[Bug 877] ssh 3.8.1p1 client cannot disable encryption with "-c none"

bugzilla-daemon at mindrot.org bugzilla-daemon at mindrot.org
Tue Jun 8 05:41:04 EST 2004


http://bugzilla.mindrot.org/show_bug.cgi?id=877





------- Additional Comments From mohit_aron at hotmail.com  2004-06-08 05:41 -------
> My view is if a company wants to hack mac=none, ciphers=none into their
> SSH code.  That's fine. Not as if it is that hard or complex.

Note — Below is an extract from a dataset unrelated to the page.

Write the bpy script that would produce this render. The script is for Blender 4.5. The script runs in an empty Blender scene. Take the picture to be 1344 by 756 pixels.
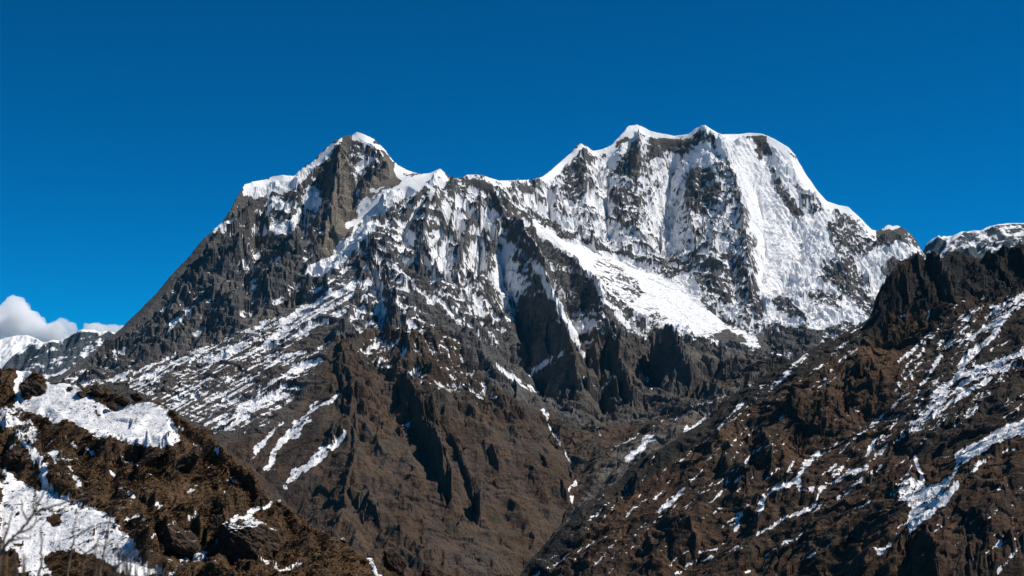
import bpy, bmesh, math, random
import numpy as np

# ------------------------------------------------------------------ camera, sky, sun, exposure
scene = bpy.context.scene
COL = scene.collection
K = 0.72 / 1344.0                      # tangent of one photograph pixel
PITCH = math.atan((520 - 378) * K)
CT, ST = math.cos(PITCH), math.sin(PITCH)

cam_data = bpy.data.cameras.new('camera')
cam_data.sensor_width = 36.0
cam_data.lens = 50.0
cam_data.clip_start = 0.1
cam_data.clip_end = 120000.0
cam_data.dof.use_dof = True
cam_data.dof.focus_distance = 900.0
cam_data.dof.aperture_fstop = 10.0
cam = bpy.data.objects.new('camera', cam_data)
COL.objects.link(cam)
cam.location = (0, 0, 0)
cam.rotation_euler = (math.pi / 2 + PITCH, 0, 0)
scene.camera = cam

SUN_EL = math.radians(51)
SUN_AZ = math.radians(84)              # measured from +Y (view direction) towards +X (right)
world = bpy.data.worlds.new('World')
scene.world = world
world.use_nodes = True
wn, wl = world.node_tree.nodes, world.node_tree.links
wn.clear()
sky = wn.new('ShaderNodeTexSky')
sky.sky_type = 'NISHITA'
sky.sun_disc = False
sky.sun_elevation = SUN_EL
sky.sun_rotation = SUN_AZ
sky.altitude = 5500
sky.air_density = 0.75
sky.dust_density = 0.0
sky.ozone_density = 3.0
hs = wn.new('ShaderNodeHueSaturation')
hs.inputs['Hue'].default_value = 0.4965
hs.inputs['Saturation'].default_value = 1.62
hs.inputs['Value'].default_value = 1.0
bg = wn.new('ShaderNodeBackground')
bg.inputs['Strength'].default_value = 0.1
wo = wn.new('ShaderNodeOutputWorld')
wl.new(sky.outputs[0], hs.inputs['Color'])
wl.new(hs.outputs[0], bg.inputs['Color'])
wl.new(bg.outputs[0], wo.inputs['Surface'])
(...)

I took a look at the way my own sysadmins have added the "-c none". Seems
like they've had to add a "none2" for SSH2 (as I mentioned in my initial 
posting) to get around the fact that "ciphers" in "cipher.c" already 
contains a "none" for SSH1. Looks pretty arcane to me. The sysadmins probably
wanted to minimize code changes. Had the developers supported a "none" in
SSH2, that would have been a much better job. In addition, I don't see 
support for a "hmac=none" in our code - possibly they didn't realize that
hmac also eats away the performance. So having users do these code changes
is certainly far from optimal.

> > 10 Mbps networks hardly imposed any ovhd on the CPUs - my company is 
> > starting to use 1 Gbps networks - there the ovhd can be significant.
>
> Sounds like you really want to invest in encryption hardware.  Sokeris group
> sells a nice PCI/PCMCIA solution that runs under BSD/Linux for a very nice
> price.  I've seen a few gigabit cards with encryption chips right on it.  
> Which would be another good path to look at. That would make more pratical 
> sense than gutting security from an application.

I thought ssh encryption works at user-level - how would having encryption
in the network cards help ? It might help for VPNs where the IPsec resides
in the kernel. Anyhow, with tight IT budgets these days, a solution that
requires expensive hardware for hundreds of machines is not viable.